Event: Jewish Manuscripts in the Digital Age: The Cairo Geniza and the New Materiality, May 14 & 16

Event: Jewish Manuscripts in the Digital Age: The Cairo Geniza and the New Materiality

Dr. Marina Rustow
2019 Samuel & Althea Stroum Lectures in Jewish Studies
May 14 & 16, 2019, Kane Hall 220, 7:00 p.m.

Dr. Marina Rustow (Princeton University), a MacArthur Fellow, will explain how new technologies, including crowdsourcing, facial recognition, and AI, have enabled her groundbreaking research on the medieval Islamic & Jewish world, spanning from northeastern Africa through the Middle East. Rustow will explain how documents from the “Cairo Geniza” — a trove of nearly 400,000 manuscript pages preserved in an Egyptian synagogue — have transformed historians’ understanding of life in this region in the medieval era.

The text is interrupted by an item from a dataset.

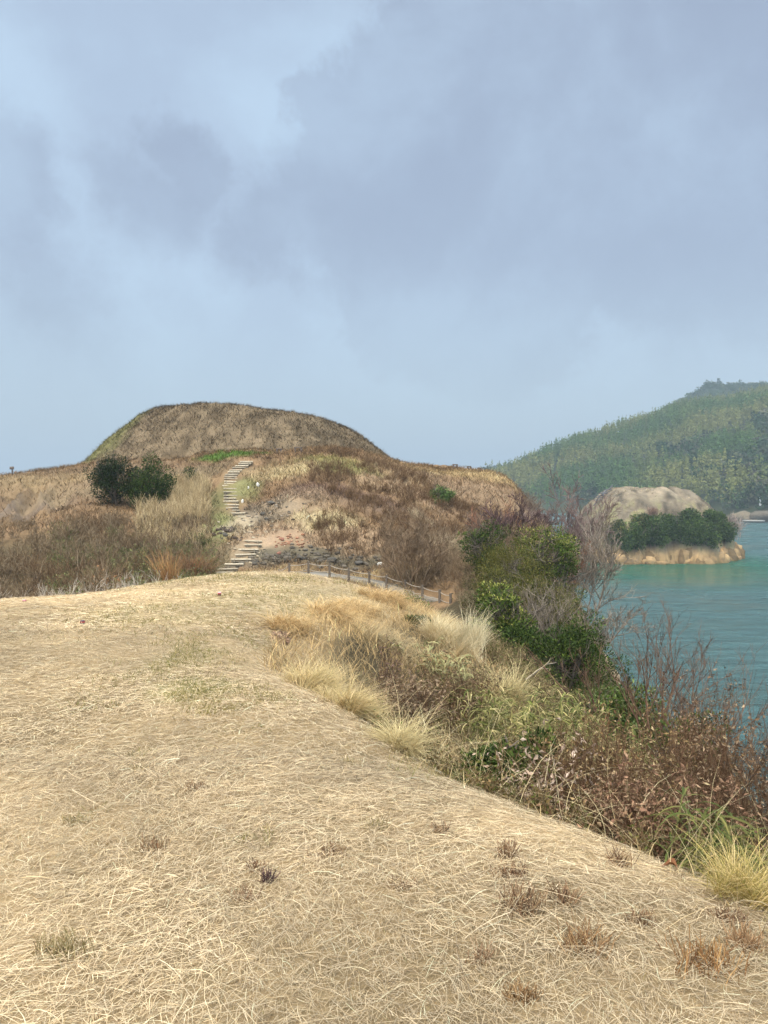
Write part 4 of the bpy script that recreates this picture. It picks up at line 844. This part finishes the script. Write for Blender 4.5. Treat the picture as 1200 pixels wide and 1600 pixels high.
# marker pegs on the mown ground
def peg(px, py, hp, label, ctop, clow, band):
    D = 11.0
    for _ in range(20):
        z = float(H(np.array([(px-600)/F*D]), np.array([D]))[0]); D = .5*D+.5*(EZ-z)*F/(py-760)
    x = (px-600)/F*D; h = hp/F*D; e = empty('marker_peg', (x, D, z-.01), label, 'marker', 'small red and black marker pegs')
    a = Acc(); cyl(a, (0, 0, -.03), (0, 0, h*.62), .026, .029, clow, 14); a.build('peg_body', MT['paint'], e)
    a = Acc(); cyl(a, (0, 0, h*.62), (0, 0, h*.86), .031, .031, ctop, 14); a.build('cap', MT['paint'], e)
    a = Acc(); cyl(a, (0, 0, h*.86), (0, 0, h), .028, .024, band, 14); a.build('cap_top', MT['paint'], e)
peg(129, 977, 9, 'black marker peg with a dull red cap, nearest of the three', (.32, .05, .05), (.012, .012, .02), (.05, .02, .03))
peg(343, 931, 7, 'red marker peg with a pale top on the crest before the stairs', (.45, .06, .07), (.10, .02, .03), (.62, .45, .45))
peg(38, 941, 5, 'pinkish-red marker peg at the far left edge of the straw', (.50, .12, .16), (.25, .05, .06), (.6, .35, .38))

# stones, stumps and seats on the hill
def stone(px, py, D, wpx, hpx, label, cl, seed, cat='stone'):
    p = P(px, py, D); zz_ = float(H(p[0:1], p[1:2])[0]); w_ = wpx/F*D/2; h_ = hpx/F*D; a = Acc(); rocklump(a, (0, 0, h_*.30), (w_, w_*.8, h_*.6), seed, cl)
    o = a.build('stone', MT['stone']); o.location = (p[0], p[1], zz_+.05); tag(o, label, cat, 'stones on the hill slope')
for i, s in enumerate([(403,761,55,5,6,'white stone right of the upper stairs, uppermost of the white ones'),(388,763,55,3,4,'small white stone between the stairs and the larger white stone'),
   (379,777,53,4,6,'white stone close beside the upper stairs near the green patch'),(594,888,42.5,12,7,'broken white rock behind the middle of the rope fence'),(626,893,41.5,5,4,'small white rock right of the broken white rock')]):
    stone(*s, (.62, .58, .50), 500+i)
for i, s in enumerate([(352,838,46.5,9,6,'dark stone left of the gap between the two flights'),(362,832,47.5,7,4,'flat dark stone just above the gap between the flights'),(416,808,49,8,4,'black stone on the bare slope right of the stairs'),
   (410,800,49.8,9,5,'mossy dark boulder right of the last upper step'),(425,788,51.3,14,5,'low grey boulder on the bare slope'),(441,850,45.6,6,5,'reddish stone right of the lower stairs, higher one'),(436,868,43.8,8,5,'reddish stone beside the lower stairs, lower one'),
   (398,884,42.3,10,5,'dark boulder right of the bottom steps'),(470,880,42.6,14,6,'dark boulder behind the left end of the rope fence'),(520,877,43.4,16,6,'long dark boulder above the middle of the concrete path'),(560,880,43.2,14,6,'dark boulder above the right half of the concrete path')]):
    c = (.26, .12, .08) if 'reddish' in s[5] else (.09, .08, .065); stone(*s, c, 520+i)
r = rng(560); acc = Acc()
for (px, py, D, rx, ry, n, c) in ((520,876,43.6,3.8,1.1,110,(.10,.082,.06)),(440,884,43,1.6,.7,60,(.11,.09,.065)),(425,795,50.5,2.2,2.2,90,(.16,.13,.095)),(455,848,45.6,1.2,.9,40,(.24,.12,.07)),(385,830,47.6,1.5,1.8,40,(.40,.33,.23)),(355,838,46.6,.8,1.0,30,(.09,.065,.05)),(600,892,42.4,1.6,.7,40,(.12,.095,.07)),(370,880,43,2.6,2.2,40,(.33,.26,.17))):
    p = P(px, py, D); X_ = p[0]+r.normal(0, .6, n)*rx; Y_ = p[1]+r.normal(0, .6, n)*ry; Z_ = H(X_, Y_)
    for k in range(n):
        s_ = r.uniform(.04, .19)*(1.3 if c[0] < .12 else .8); rocklump(acc, (X_[k], Y_[k], Z_[k]+.02), (s_, s_*.8, s_*.55), int(r.integers(1e6)), np.array(c)*r.uniform(.6, 1.5), 4)
tag(acc.build('rubble', MT['stone']), 'dark clods and loose stones on the bare bank beside the stairs', 'rubble', kind='stuff')
def bench(px, py, D, wpx, label, rz=0):
    p = P(px, py, D); z = float(H(p[0:1], p[1:2])[0]); e = empty('low_bench', (p[0], p[1], z), label, 'bench', 'low wooden benches on the terrace'); w_ = wpx/F*D; e.rotation_euler[2] = rz
    a = Acc(); box(a, (0, 0, .40), (w_, .36, .07), 0, (.16, .12, .09)); a.build('seat', MT['wood'], e)
    for sx in (-.36, .36): a = Acc(); box(a, (sx*w_, 0, .17), (.14, .28, .40), 0, (.12, .09, .07)); a.build('leg', MT['wood'], e)
bench(436, 710, 63, 9, 'short dark wooden bench on the terrace, left of the pair below the mound')
bench(466, 711, 63, 13, 'longer dark wooden bench on the terrace, right of the pair below the mound', .1)
bench(711, 735, 70, 8, 'dark bench on the ridge top right of the mound, leftmost of the three')
bench(733, 737, 70, 6, 'small dark bench on the ridge top, middle of the three')
bench(749, 739, 70, 5, 'small dark bench on the ridge top nearest the cliff')
p = P(19, 744, 63); z = float(H(p[0:1], p[1:2])[0]); e = empty('sign_post', (p[0], p[1], z), 'tiny dark signpost on the skyline at the far left', 'sign post')
a = Acc(); cyl(a, (0, 0, -.1), (0, 0, .75), .05, .05, (.10, .08, .07), 8); a.build('post', MT['wood'], e)
a = Acc(); box(a, (0, -.06, .62), (.34, .04, .22), 0, (.14, .11, .09)); a.build('board', MT['wood'], e)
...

Both lectures will be richly illustrated with documents from the Geniza, which include biblical and literary texts, notes, receipts, and official records, and encompass early books, vertical and horizontal scrolls, and all kinds of texts from across the centuries.

Learn more & RSVP here.

Learn more about the Cairo Geniza: “The Secret Life of Cairo’s Jews
…and about the massive digital humanities research project, Scribes of the Cairo Geniza: “Reclaiming a Fragmented History

Marina Rustow is the Khedouri A. Zilkha Professor of Jewish Civilization in the Near East and Professor of Near Eastern Studies and History at Princeton University. Her first book, “Heresy and the Politics of Community: The Jews of the Fatimid Caliphate,” was published in 2008, and she is currently working on another volume looking at state documents found within the Cairo Geniza. She runs the Princeton Geniza Lab.

In 2002, Rustow was the Hazel D. Cole Fellow in Jewish Studies at the University of Washington, and in 2015, she received a MacArthur Fellowship supporting her work. She is the co-editor of “Jewish Studies at the Crossroads of Anthropology and History: Authority, Diaspora, Tradition” (2011) and has published scholarly articles in such journals as “Past & Present, Jewish History, al-Qantara, Mamlūk Studies Review, and Ginzei Qedem: Geniza Research Annual.”